Entre temps, comme observe avec
perspicacité le Souverain Pontife, « à la liberté du
marché a succédé une dictature économique. L'appétit
du gain a fait place à une ambition effrénée de dominer.
Toute la vie économique est devenue horriblement dure, implacable,
cruelle » (15), déterminant l'asservissement des pouvoirs publics aux
intérêts de groupes et aboutissant à
l'hégémonie internationale de l'argent.
Pour
porter remède à cette situation, le Pasteur suprême
indique, comme principes fondamentaux, une nouvelle insertion du monde
économique dans l'ordre moral et la poursuite des intérêts,
individuels ou de groupes, dans la sphère du bien commun. Ceci comporte,
selon son enseignement, le remaniement de la vie en commun moyennant la,
reconstruction des corps intermédiaires autonomes, à but
économique et professionnel, non imposés par l'Etat, mais
créés spontanément par leurs membres ; la reprise de
l'autorité par les pouvoirs publics pour assurer les tâches qui
leur reviennent dans la réalisation du bien commun ; la collaboration
économique sur le plan mondial entre communautés politiques.
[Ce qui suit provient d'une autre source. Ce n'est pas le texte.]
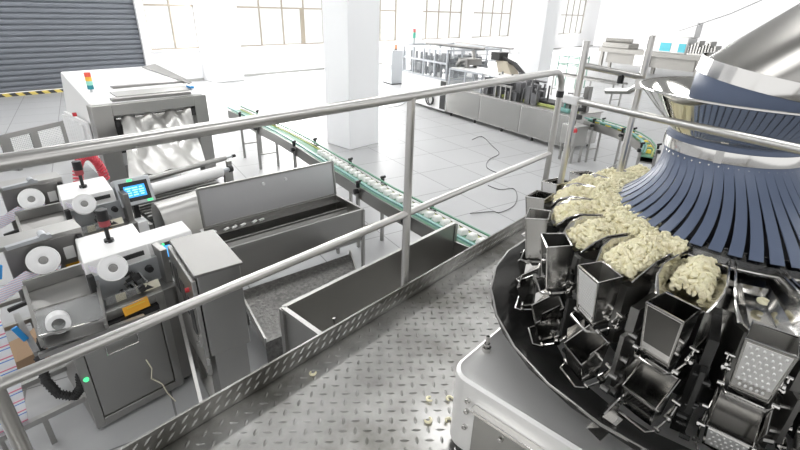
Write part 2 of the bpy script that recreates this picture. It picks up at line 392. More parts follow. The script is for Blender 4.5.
for x in (-.6, .44):
    for y in (1.16, 2.44): MB().cyl((x, y, PZ), (x, y, fz0 + .01), .03, 12).build('foot', blackm, wg, O)
# collecting tray: a broad dark funnel with a thin rim
C0 = (AX, AY); CN = (AX - .080, AY)
TC = (AX + .012, AY + .0)
b = MB(); b.lathe([(.775, 2.515), (.770, 2.515), (.62, 2.40), (.36, 2.28), (.30, 2.16), (.305, 2.16), (.36, 2.27), (.63, 2.392), (.775, 2.50)], 28, c=TC); b.lathe([(.775, 2.515), (.775, 2.50)], 28, c=TC)
b.build('collecting_tray', mat('dark_tray', (.05, .05, .048), .22, .7), wg, O, smooth=20)
MB().ring((TC[0], TC[1], 2.513), (0, 0, 1), .774, .0045, 28, 6).build('tray_rim', steel_d, wg, O)
fl = MB(); q = [at(587, 428, 2.42), at(600, 441, 2.42), at(627, 416, 2.47), at(612, 403, 2.47)]; fl.slab(q, .004); fl.slab([q[0], q[3], q[3] + Vector((.03, .02, .06)), q[0] + Vector((.03, .02, .06))], .004)
fl.build('tray_flap', polish, wg, O)
b = MB(); b.lathe([(.30, 2.16), (.30, 2.5), (.44, 2.52), (.46, 2.60)], 40, c=C0); b.build('lower_body', darkmet, wg, O)  # near black colour put in so reflections between the hoppers stay dark
b = MB(); b.lathe([(.46, 2.60), (.465, 2.80), (.43, 2.83), (.0, 2.83)], 60, c=C0); b.build('drive_housing', polish, wg, O)
b = MB(); b.lathe([(0, 2.885), (.30, 2.862), (.385, 2.85), (.385, 2.835), (0, 2.835)], 60, c=C0); b.build('top_pan', polish, wg, O)

NH = 20; PH = -1.279; DT = 2 * PI / NH
def zz(mb): 
    for v in mb.v: v.z -= PZ
    return mb
# local head frame: x radial, y tangential
def shell(pts_top, pts_bot, t=.0025):
    m = MB(); vs = list(pts_top) + list(pts_bot); m.add(vs, [(k, (k + 1) % 4, 4 + (k + 1) % 4, 4 + k) for k in range(4)]); return m
TWA = math.radians(-15)
def zh(mb):      # hoppers are slimmer than the mesh numbers and hang slightly turned
    R = Matrix.Rotation(TWA, 3, 'Z'); c = Vector((.62, 0, 0))
    for v in mb.v: v.y *= .76; v.xyz = c + R @ (v - c)
    return zz(mb)
def trough_mb():
    m = MB(); st_ = [(.335, .036, .048, 2.838, 2.893), (.44, .044, .062, 2.832, 2.897), (.52, .052, .074, 2.828, 2.897), (.555, .054, .073, 2.826, 2.880), (.585, .052, .060, 2.825, 2.842)]
    vs = []
    for r, wb, wt, zb, zt in st_: vs += [(r, -wt, zt), (r, -wb, zb + .018), (r, -wb * .55, zb), (r, wb * .55, zb), (r, wb, zb + .018), (r, wt, zt)]
    fs = [(6 * i + k, 6 * i + k + 1, 6 * i + k + 7, 6 * i + k + 6) for i in range(len(st_) - 1) for k in range(5)]
    return zz(m.add(vs, fs))
tr0 = trough_mb().build('trough', polish, wg, solid=.004, smooth=25)
lip = MB()
for s in (-1, 1): lip.tube([(.36, s * .050, 2.894), (.44, s * .062, 2.898), (.52, s * .074, 2.898), (.557, s * .073, 2.880), (.585, s * .060, 2.842)], .0032, 6)
lip0 = zz(lip).build('trough_edge', polish, tr0)
FT = [(.600, -.057, 2.858), (.674, -.062, 2.850), (.674, .062, 2.850), (.600, .057, 2.858)]
FB = [(.598, -.047, 2.70), (.650, -.050, 2.695), (.650, .050, 2.695), (.598, .047, 2.70)]
def domes(m, q, dm):     # pressed dimples standing proud of a plate
    if not dm: return
    nx, nz, rad, hgt = dm; nn = (q[1] - q[0]).cross(q[3] - q[0]).normalized(); nn = nn if nn.x > 0 else -nn
    for j in range(nz):
        for i in range(nx - j % 2):
            u = (i + .6 + .5 * (j % 2)) / (nx + .2); w = (j + .6) / (nz + .2)
            c = q[0].lerp(q[1], u).lerp(q[3].lerp(q[2], u), w) + nn * .0004
            ax = (q[1] - q[0]).normalized(); ay = nn.cross(ax); vs = []
            for rr, hh in ((1, 0), (.8, .55), (.42, .9)): vs += [c + (ax * math.cos(PI / 4 * k) * .8 + ay * math.sin(PI / 4 * k)) * rad * rr + nn * hgt * hh for k in range(8)]
            vs.append(c + nn * hgt)
            m.add(vs, [(8 * a + k, 8 * a + (k + 1) % 8, 8 * a + 8 + (k + 1) % 8, 8 * a + 8 + k) for a in range(2) for k in range(8)] + [(16 + k, 16 + (k + 1) % 8, 24) for k in range(8)])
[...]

Mais deux thèmes fondamentaux
caractérisent la magistrale encyclique de Pie XI et s'imposent à
notre considération.
Le premier interdit absolument de
prendre comme règle suprême des activités et des
institutions du monde économique, soit l'intérêt individuel
ou d'un groupe, soit la libre concurrence, soit l'hégémonie
économique, soit le prestige ou la puissance de la nation, soit d'autres
normes du même genre.
On doit,
au contraire, considérer comme règles suprêmes de ces
activités et des institutions la justice et la charité sociales.
Le second
thème recommande la création d'un ordre, juridique, national et
international, doté d’institutions stables, publiques et privées,
qui s'inspire de la justice sociale et auquel doit se conformer
l'économie ; ainsi les facteurs économiques auront moins de
difficultés à s'exercer en harmonie avec les exigences de la
justice dans le cadre du bien commun.